A friend of mine asked me my
thoughts on this student’s rant at his teacher that was captured on cell
phone video. I am asked multiple times each week what I think of today’s
current education model in our schools, so I decided to explain it here.
While the student could have
expressed himself in a more appropriate way, I do believe that he expressed
himself in the one way that will make people stand up and take notice.
If he would have written a
lovely, polite letter to the principal, superintendent, and school board, it
may or may not have been read, then set aside to collect dust. Not because it
wasn’t true. Not because it wasn’t right. Not because they do not agree, but
because his proposed method of teaching went out the window when the numbers
game of student education entered the room.
As a former teacher and PhD
student in Educational Psychology, I can attest that this young man is right.
Children learn better with face-to-face interaction. They learn better when
engaged in the material that is being presented. They learn better when it
seems that those around them see them as individuals and not nameless faces
being herded from one classroom to the next.

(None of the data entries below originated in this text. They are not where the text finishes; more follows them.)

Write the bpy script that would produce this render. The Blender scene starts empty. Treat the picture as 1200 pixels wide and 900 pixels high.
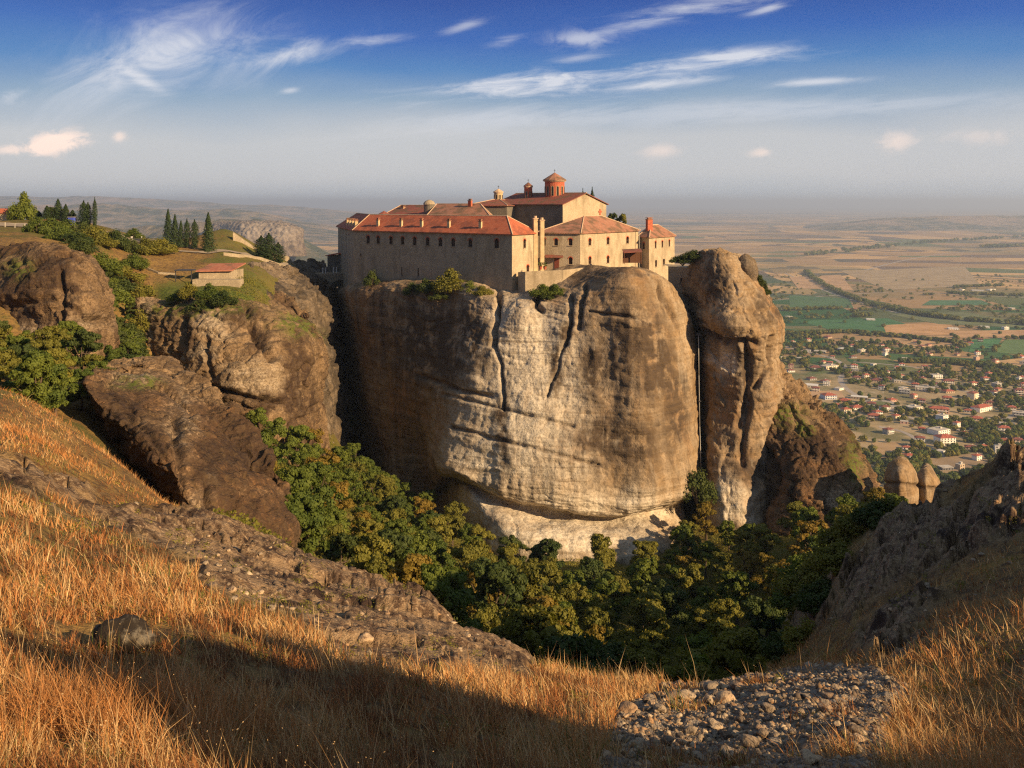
import bpy, math, random
import numpy as np
from mathutils import Vector, Matrix
random.seed(7); RNG = np.random.default_rng(7)
SC = bpy.context.scene
COL = SC.collection
F = 1039.0          # focal length in pixels of a 1200 px wide frame
HZ = 238.0          # horizon row
Z0 = 300.0          # eye height above the plain

# ---------------------------------------------------------------- camera
cam_d = bpy.data.cameras.new("camera"); cam = bpy.data.objects.new("camera", cam_d); COL.objects.link(cam)
cam.location = (0, 0, Z0); cam.rotation_euler = (math.pi/2, 0, 0)
cam_d.sensor_width = 36; cam_d.lens = 36*F/1200; cam_d.shift_y = (HZ-450)/1200
cam_d.clip_start = 0.2; cam_d.clip_end = 200000
SC.camera = cam
# ---------------------------------------------------------------- light
EL = math.radians(23); AZ = math.radians(124)      # azimuth clockwise from +Y
S = Vector((math.sin(AZ)*math.cos(EL), math.cos(AZ)*math.cos(EL), math.sin(EL)))
sun_d = bpy.data.lights.new("sun", 'SUN'); sun = bpy.data.objects.new("sun", sun_d); COL.objects.link(sun)
sun_d.energy = 4.8; sun_d.angle = math.radians(0.5); sun_d.color = (1.0, 0.70, 0.38)
sun.rotation_euler = S.to_track_quat('Z', 'Y').to_euler()
SC.view_settings.view_transform = 'Standard'; SC.view_settings.look = 'None'
SC.view_settings.exposure = 0.9; SC.view_settings.gamma = 1.0; SC.view_settings.use_curve_mapping = False
SC.cycles.use_denoising = False
SC.cycles.filter_width = 1.25
SC.cycles.max_bounces = 5; SC.cycles.diffuse_bounces = 3; SC.cycles.glossy_bounces = 1
SC.cycles.transmission_bounces = 2; SC.cycles.volume_bounces = 0; SC.cycles.transparent_max_bounces = 4

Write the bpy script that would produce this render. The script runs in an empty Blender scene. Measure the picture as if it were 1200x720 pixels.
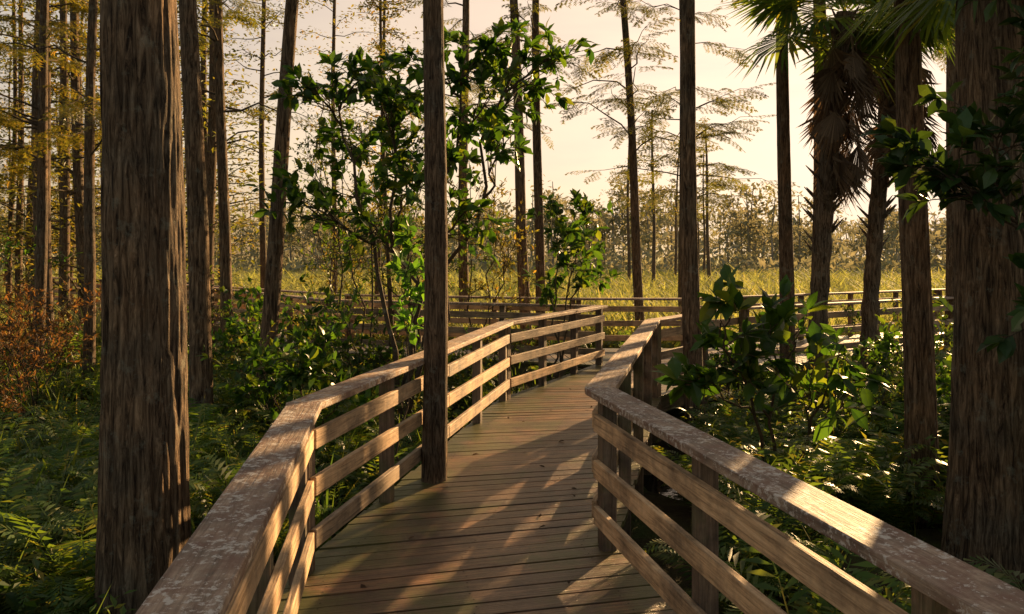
import bpy, math, random
import numpy as np
from mathutils import Vector
rng=np.random.default_rng(11); random.seed(11)
scene=bpy.context.scene
GZ=-0.6
# ------------------------------------------------------------ mesh builder
class MB:
    def __init__(s): s.v=[];s.n=0;s.f=[];s.g=[];s.hasg=False
    def add(s,v,f,mat=0,smooth=False,gc=None):
        v=np.asarray(v,float).reshape(-1,3); f=np.asarray(f,np.int64)
        s.v.append(v); s.f.append((f+s.n,mat,smooth)); s.n+=len(v)
        if gc is None: s.g.append(np.zeros_like(v))
        else: s.g.append(np.asarray(gc,float)); s.hasg=True
    def build(s,name,mats,origin=(0,0,0),parent=None,bevel=0):
        V=np.concatenate(s.v)-np.array(origin)
        me=bpy.data.meshes.new(name)
        loops=[];starts=[];mi=[];sm=[];p=0
        for f,m,smo in s.f:
            k,c=f.shape
            loops.append(f.ravel()); starts.append(p+np.arange(k)*c); p+=k*c
            mi.append(np.full(k,m)); sm.append(np.full(k,smo))
        loops=np.concatenate(loops);starts=np.concatenate(starts);mi=np.concatenate(mi);sm=np.concatenate(sm)
        me.vertices.add(len(V)); me.vertices.foreach_set("co",V.ravel().astype(np.float32))
        me.loops.add(len(loops)); me.loops.foreach_set("vertex_index",loops.astype(np.int32))
        me.polygons.add(len(starts)); me.polygons.foreach_set("loop_start",starts.astype(np.int32))
        for m in mats: me.materials.append(m)
        me.update(calc_edges=True)
        me.polygons.foreach_set("material_index",mi.astype(np.int32))
        me.polygons.foreach_set("use_smooth",sm.astype(bool))
        if s.hasg:
            a=me.attributes.new("gc",'FLOAT_VECTOR','POINT'); a.data.foreach_set("vector",np.concatenate(s.g).ravel().astype(np.float32))
        me.update()
        ob=bpy.data.objects.new(name,me); scene.collection.objects.link(ob); ob.location=origin
        if parent: ob.parent=parent
        if bevel:
            b=ob.modifiers.new("bev",'BEVEL'); b.width=bevel; b.segments=2; b.limit_method='ANGLE'
        return ob
def nrm(a): return a/np.maximum(np.linalg.norm(a,axis=-1,keepdims=True),1e-9)
def frames(d,jit=0.3):
    d=nrm(np.asarray(d,float)); up=np.array([0,0,1.])+rng.normal(0,jit,d.shape)
    x=nrm(np.cross(d,up)); z=np.cross(x,d)
    return np.stack([x,d,z],axis=-1)
def yawframes(k,tilt=0.1):
    a=rng.uniform(0,2*np.pi,k); d=np.stack([np.cos(a),np.sin(a),rng.normal(0,tilt,k)],-1)
    return frames(d,tilt)
def inst(mb,T,R,P,S,mat=0,smooth=False):
    tv,tf=T; k=len(P)
    if k==0:return
    S=np.asarray(S,float)
    if S.ndim==1: S=S[:,None].repeat(3,1)
    v=np.einsum('kij,knj->kni',R,tv[None]*S[:,None,:])+np.asarray(P)[:,None,:]
    f=tf[None]+(np.arange(k)*len(tv))[:,None,None]
    mb.add(v.reshape(-1,3),f.reshape(-1,tf.shape[1]),mat,smooth)
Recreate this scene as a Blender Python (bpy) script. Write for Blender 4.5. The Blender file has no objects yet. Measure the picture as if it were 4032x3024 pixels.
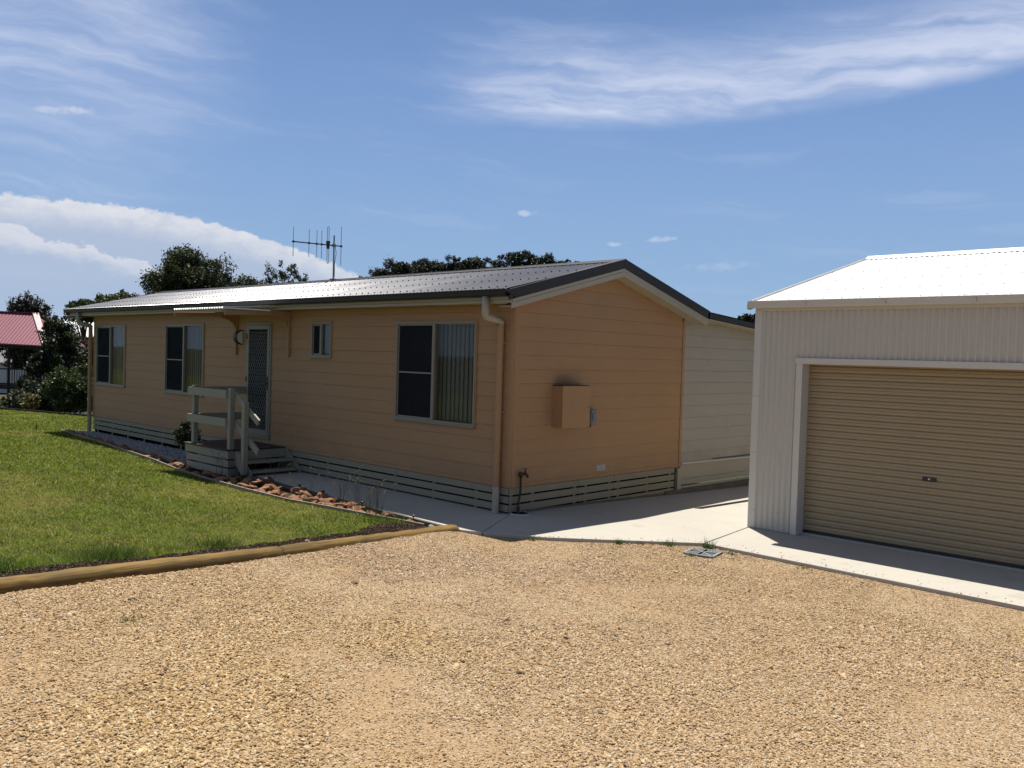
import bpy, bmesh, math, random
import numpy as np
from mathutils import Vector, Matrix

# ------------------------------------------------------------------ camera, sky, sun, exposure
SC = bpy.context.scene
COL = SC.collection
R = math.radians
CAM = Vector((7.9284, -8.3325, 1.7512)); YAW, PITCH, ROLL, FPX = 0.76158, -0.03085, 0.02974, 3391.07
SUN_EL, SUN_TO = R(70.2), Vector((-0.767, 0.642))       # elevation, horizontal direction towards the sun

cam = bpy.data.cameras.new('camera'); cam.sensor_width = 36; cam.lens = FPX / 4032 * 36
cam.clip_start = .05; cam.clip_end = 6000
cam_o = bpy.data.objects.new('camera', cam); COL.objects.link(cam_o); SC.camera = cam_o
f = Vector((-math.sin(YAW)*math.cos(PITCH), math.cos(YAW)*math.cos(PITCH), math.sin(PITCH)))
r = Vector((math.cos(YAW), math.sin(YAW), 0)); u = r.cross(f)
r2 = math.cos(ROLL)*r + math.sin(ROLL)*u; u2 = -math.sin(ROLL)*r + math.cos(ROLL)*u
m = Matrix((r2, u2, -f)).transposed().to_4x4(); m.translation = CAM
cam_o.matrix_world = m

sun = bpy.data.lights.new('sun', 'SUN'); sun.energy = 5.0; sun.angle = R(.53); sun.color = (1, .955, .88)
sun_o = bpy.data.objects.new('sun', sun); COL.objects.link(sun_o)
sd = Vector((SUN_TO.x*math.cos(SUN_EL), SUN_TO.y*math.cos(SUN_EL), math.sin(SUN_EL)))
sun_o.rotation_euler = sd.to_track_quat('Z', 'Y').to_euler(); sun_o.location = (0, 0, 30)

world = bpy.data.worlds.new('World'); SC.world = world; world.use_nodes = True
SKY_STRENGTH = .05
EXPOSURE = .7                       # the camera exposed for the shaded house: sunlit concrete and roofs are close to clipping
SC.view_settings.view_transform = 'Standard'; SC.view_settings.look = 'None'
SC.view_settings.exposure = EXPOSURE; SC.view_settings.gamma = 1; SC.view_settings.use_curve_mapping = False

class NT:
    """small helper round a node tree"""
    def __init__(s, nt): s.nt = nt; s.n = nt.nodes; s.l = nt.links
    def node(s, t, **k):
        n = s.n.new(t)
        for a, v in k.items(): setattr(n, a, v)
        return n
    def put(s, sock, v):
        if isinstance(v, bpy.types.NodeSocket): s.l.new(v, sock)
        elif v is not None: sock.default_value = v
    def m(s, op, a, b=None, c=None, clamp=False):
        n = s.node('ShaderNodeMath', operation=op, use_clamp=clamp)
        for i, v in enumerate((a, b, c)):
            if v is not None: s.put(n.inputs[i], v)
        return n.outputs[0]
    def vm(s, op, a, b=None):
        n = s.node('ShaderNodeVectorMath', operation=op)
        s.put(n.inputs[0], a)
        if b is not None: s.put(n.inputs[1], b)
        return n.outputs[0]
    def ss(s, v, a, b, t0=0., t1=1., kind='SMOOTHSTEP'):
        n = s.node('ShaderNodeMapRange', interpolation_type=kind)
        s.put(n.inputs[0], v); s.put(n.inputs[1], a); s.put(n.inputs[2], b); s.put(n.inputs[3], t0); s.put(n.inputs[4], t1)
        return n.outputs[0]
    def noise(s, vec, scale=5, detail=4, rough=.55, dist=0, dim='3D'):
        n = s.node('ShaderNodeTexNoise', noise_dimensions=dim)
        s.put(n.inputs['Vector'], vec); n.inputs['Scale'].default_value = scale; n.inputs['Detail'].default_value = detail
        n.inputs['Roughness'].default_value = rough; n.inputs['Distortion'].default_value = dist
        return n.outputs['Fac']
    def mix(s, f_, a, b, blend='MIX'):
        n = s.node('ShaderNodeMix', data_type='RGBA', blend_type=blend)
        s.put(n.inputs[0], f_)
        for i, v in ((6, a), (7, b)):
            if isinstance(v, (tuple, list)): v = tuple(v) + (1,) * (4 - len(v))
            s.put(n.inputs[i], v)
        return n.outputs[2]
    def xyz(s, x, y, z):
        n = s.node('ShaderNodeCombineXYZ')
        for i, v in enumerate((x, y, z)): s.put(n.inputs[i], v)
        return n.outputs[0]
    def sep(s, v):
        n = s.node('ShaderNodeSeparateXYZ'); s.put(n.inputs[0], v); return n.outputs

def build_sky():
    w = NT(world.node_tree); w.n.clear()
    out = w.node('ShaderNodeOutputWorld'); bg = w.node('ShaderNodeBackground'); bg.inputs[1].default_value = SKY_STRENGTH
    sky = w.node('ShaderNodeTexSky', sky_type='NISHITA', sun_disc=False, sun_elevation=SUN_EL,
                 sun_rotation=math.atan2(SUN_TO.x, SUN_TO.y), altitude=40, air_density=.85, dust_density=.2, ozone_density=2.2)
    d = w.vm('NORMALIZE', w.node('ShaderNodeTexCoord').outputs['Generated'])
    x, y, z = w.sep(d)
    az = w.m('MULTIPLY', w.m('ARCTAN2', w.m('MULTIPLY', x, -1.), y), 57.2958)
    az = w.m('SUBTRACT', az, math.degrees(YAW))                # degrees, left of the view axis positive
    el = w.m('MULTIPLY', w.m('ARCSINE', z), 57.2958)
    p = w.xyz(az, el, 0.)
    # soft domain warp
    w1 = w.noise(w.vm('MULTIPLY', p, (.09, .16, 0)), 1, 4, .6)
    w2 = w.noise(w.vm('MULTIPLY', p, (.07, .2, 0)), 1.7, 4, .6)
    elw = w.m('ADD', el, w.m('MULTIPLY', w.m('SUBTRACT', w1, .5), 3.4))
    azw = w.m('ADD', az, w.m('MULTIPLY', w.m('SUBTRACT', w2, .5), 9.))
    # high cirrus, fibrous noise drawn out along the wind, everywhere but thin
    fib = w.noise(w.xyz(w.m('MULTIPLY', w.m('ADD', azw, w.m('MULTIPLY', elw, .5)), .045), w.m('MULTIPLY', w.m('SUBTRACT', elw, w.m('MULTIPLY', azw, .06)), .42), 0.), 1.6, 6, .58)
    big = w.noise(w.vm('MULTIPLY', p, (.03, .07, 0)), 1.3, 2, .5)
    thin = w.m('MULTIPLY', w.ss(fib, .48, .8), w.ss(big, .36, .62))
    # the broad cirrus streak
    low = w.m('ADD', 14.75, w.m('MULTIPLY', w.m('MAXIMUM', w.m('SUBTRACT', w.m('MULTIPLY', az, -1.), 14.), 0.), .12))
    low = w.m('ADD', low, w.m('MULTIPLY', w.m('SUBTRACT', w1, .5), 1.6))
    h = w.m('SUBTRACT', el, low)
    streak = w.m('MULTIPLY', w.ss(h, -.15, 1.3), w.ss(h, 2., 7., 1., 0.))
    streak = w.m('MULTIPLY', streak, w.ss(azw, -3., 8., 1., 0.))
    streak = w.m('MULTIPLY', streak, w.ss(fib, .26, .68, .22, 1.))
    # pale veil on the left side
    veil = w.m('MULTIPLY', w.ss(azw, 15., 27., 0., 1.), w.ss(elw, 9.5, 17., .25, 1.))
    veil = w.m('MULTIPLY', veil, w.ss(fib, .3, .75, .2, .85))
    ci = w.m('ADD', w.m('MULTIPLY', streak, .85), w.m('ADD', w.m('MULTIPLY', thin, .2), w.m('MULTIPLY', veil, .8)), clamp=True)
    # cumulus bank low on the left
    pn = w.noise(w.vm('MULTIPLY', p, (.55, .95, 0)), 1, 6, .6)
    edge = w.noise(w.vm('MULTIPLY', p, (1.3, 1.9, 0)), 1, 4, .6)
    top = w.m('SUBTRACT', 8.45, w.m('MULTIPLY', w.m('POWER', w.m('MAXIMUM', w.m('SUBTRACT', 26., az), 0.), 2.), .0135))
    top = w.m('ADD', top, w.m('MULTIPLY', w.m('SUBTRACT', edge, .5), .9))
    inn = w.m('SUBTRACT', top, el)
    bank = w.ss(inn, -.03, .22)
    top2 = w.m('SUBTRACT', 6.7, w.m('MULTIPLY', w.m('SUBTRACT', 31., az), .19))
    top2 = w.m('ADD', top2, w.m('MULTIPLY', w.m('SUBTRACT', pn, .5), 2.2))
    in2 = w.m('SUBTRACT', top2, el)
    lit = w.m('MAXIMUM', w.m('MULTIPLY', w.ss(inn, .2, 2.1, 1., 0.), w.ss(pn, .3, .62, .55, 1.)),
              w.m('MULTIPLY', w.m('MULTIPLY', w.ss(in2, 0., .2), w.ss(in2, .2, 1.5, 1., 0.)), .8))
    # little fair weather puffs
    puffs = None
    for (a, e, sa, se) in ((27.6, 13.4, 1.7, .24), (-.6, 9.5, .62, .2), (-6.5, 7.6, .8, .15), (-9.5, 7.95, .95, .2), (-13.2, 6.2, 2.2, .35)):
        q = w.m('ADD', w.m('POWER', w.m('ABSOLUTE', w.m('DIVIDE', w.m('SUBTRACT', az, a), sa)), 2.), w.m('POWER', w.m('ABSOLUTE', w.m('DIVIDE', w.m('SUBTRACT', w.m('ADD', el, w.m('MULTIPLY', w.m('SUBTRACT', az, a), .13 if a > 0 else .05)), e), se)), 2.))
        q = w.ss(w.m('ADD', q, w.m('MULTIPLY', w.m('SUBTRACT', edge, .5), 4.6)), -.4, 1.3, .85 if a > -12 else .3, 0.)
        puffs = q if puffs is None else w.m('MAXIMUM', puffs, q)
    white = 1 / SKY_STRENGTH / 2 ** EXPOSURE
    hz = w.mix(w.ss(el, 0., 24.), (.305*white, .47*white, .71*white), (.19*white, .34*white, .70*white))   # bright lower air, deep blue overhead
    skyc = w.mix(w.ss(el, 8., 38., .86, 0.), sky.outputs[0], hz)
    c1 = w.mix(ci, skyc, (.66*white, .72*white, .89*white))
    bankc = w.mix(lit, (.45*white, .53*white, .69*white), (.76*white, .77*white, .82*white))
    c2 = w.mix(w.m('MULTIPLY', bank, w.ss(el, 1., 7.5, .5, .95)), c1, bankc)
    c3 = w.mix(w.m('MULTIPLY', puffs, .5), c2, (.78*white, .81*white, .90*white))
    w.l.new(c3, bg.inputs[0]); w.l.new(bg.outputs[0], out.inputs[0])
build_sky()

# ------------------------------------------------------------------ materials
MATS = {}
def new_mat(name):
    mt = bpy.data.materials.new(name); mt.use_nodes = True; t = NT(mt.node_tree); t.n.clear()
    out = t.node('ShaderNodeOutputMaterial'); MATS[name] = mt
    return t, out
def pos(t): return t.node('ShaderNodeNewGeometry').outputs['Position']
def bump(t, h, strength=.3, dist=.01):
    b = t.node('ShaderNodeBump'); b.inputs['Strength'].default_value = strength; b.inputs['Distance'].default_value = dist
    t.put(b.inputs['Height'], h); return b.outputs[0]
def principled(t, out, col, rough=.6, spec=.5, metal=0, normal=None, coat=0):
    b = t.node('ShaderNodeBsdfPrincipled')
    if isinstance(col, (tuple, list)): col = tuple(col) + (1,) * (4 - len(col))
    t.put(b.inputs['Base Color'], col); t.put(b.inputs['Roughness'], rough); t.put(b.inputs['Metallic'], metal)
    b.inputs['Specular IOR Level'].default_value = spec; b.inputs['Coat Weight'].default_value = coat
    if normal is not None: t.l.new(normal, b.inputs['Normal'])
    t.l.new(b.outputs[0], out.inputs[0]); return b
def plain(name, col, rough=.55, spec=.4, var=.12, vs=2.5, bs=60, bst=.08, metal=0, dirt=None, stretch=(1, 1, 1)):
    """paint / plastic / metal: slight cloudy colour drift plus fine relief"""
    t, out = new_mat(name); p = t.vm('MULTIPLY', pos(t), stretch)
    n = t.noise(p, vs, 5, .6); n2 = t.noise(p, vs * 9, 3, .6)
    k = t.m('ADD', t.m('MULTIPLY', t.m('SUBTRACT', n, .5), var * 2), t.m('MULTIPLY', t.m('SUBTRACT', n2, .5), var))
    c = t.mix(1., tuple(col), t.xyz(*[t.m('ADD', 1., k)] * 3), 'MULTIPLY')
    if dirt: c = t.mix(t.m('MULTIPLY', t.ss(t.noise(p, vs * 1.7, 6, .7), .52, .75), dirt[3]), c, tuple(dirt[:3]))
    principled(t, out, c, t.ss(n2, .2, .8, rough - .06, rough + .08), spec, metal, bump(t, t.noise(p, bs, 3), bst, .004))
    return MATS[name]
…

Sure there are those students
that will thrive with today’s educational model, with all of it’s packets, PowerPoint
presentations, smart board reviews, and strict scheduling.
However, Gardner’s Multiple Intelligencesshows us that people learn and connect with the world in all sorts of ways.
Some learn best through song. Others through movement. Still others through use
of color. Learning is a very complex action, not one that can be carbon copied
for each child.
In order for true learning to
take place, teachers must have the freedom to be facilitators of
learning, not just presenters of knowledge. Teachers must have the
freedom to stop the always-forward marching of the educational machine so that
they can re-teach a basic skill that may not be completely understood.
Each child is different. Each
teacher is different. Each classroom becomes a complex mix of complicated
relationships. No one student is identical to any other student when it comes
to learning, attitude, actions, and motivation.
Each child has his or her own
learning style. Most teachers recognize this. Most teachers strive to reach every
student. This is done best by teaching each child in the learning style with
which they work best.
Yes, this means that each teacher
is teaching in multiple learning styles daily. Yes this means that each teacher
is spending extra hours daily preparing each lesson plan for students.
Yes, this means that most teachers believe that the children under their
tutelage are worth it.
However, here is the thing. As of
late, most teachers have become severely limited in what they are able to do in
their own classrooms. Gone are the days of training teachers and letting them
get to work in their classrooms. Gone are the days of “teacher knows best.”
Gone are the days of reviewing missed ideas and basic math skills for an extra
45 minutes.
Where did they go? They went by
the wayside when state regulations took over.
Teachers nationwide are now
struggling to just stay afloat in their classrooms. With the introduction of
state standards, merit pay, and graded schools; came the ever-increasing
pressure to present more and more information to today’s students in hopes that
they will score higher and higher on the standardized tests that each child must
take at least once if not more, times each year.
While state standards, merit pay
and graded schools look great on paper, once implemented in our nation’s
schools, they are the beginning of a downward spiral in education.
State standards, or what each
child should know at each grade level, are a great benchmark and guide for a
teacher. However, it is next to impossible for a teacher to present, let alone
truly teach to the point of mastery, each of the multiple standards on which each child will be tested. This sets up not
only the teacher, but also each student, for failure in the standardized
testing game. Instead of being concerned about what each student actually
learns in a year, it becomes more important to know what each student scored on
a test.
These scores are important to
teachers, not only as a gauge to what their students understand and the
knowledge they have acquired, but also because their students’ test scores now
tie in directly to what each teacher is paid. This pressure to have the best
students and highest test scores has led to a break down in the foundations of
education.
Standardized test scores also
become important for each school as a whole. Government has decided to assign a
grade to each school. A huge portion of this grade comes from test scores of
the students. The very future of each school relies on that one grade.
So here we have school
corporations pressuring teachers to pressure students to get the highest grade
possible on a computerized test because the future of the school corporation
and the livelihoods of the teachers are at stake.
At what point did education
become less about the student and more about a numbers game? At what point did
we, as parents, decide that this was alright? At what point did we decide that
the education of our children belong solely in the hands of the government?
I am in classrooms and schools on
a daily basis. I see first hand the dedication and perseverance of the teachers
of our nation. I see the commitment of the administrators. I see the drive of
the staffs of our nation’s schools to help each child succeed.
However, this dedication,
commitment, perseverance, and drive are superceded by the regulatory mandates
set out by the government. Administrators, teachers, and staff must now work
within the confines of what government officials deem best.
While I do understand this young
man’s frustrations, I believe he directed them toward the wrong party. Our
teachers and administrators are doing the best they can with what little
freedom they have.
Many have called for educational
reform. While I do agree that reform is needed, I believe that we must start, not
in the classrooms of our schools, but in the statehouses of our nation.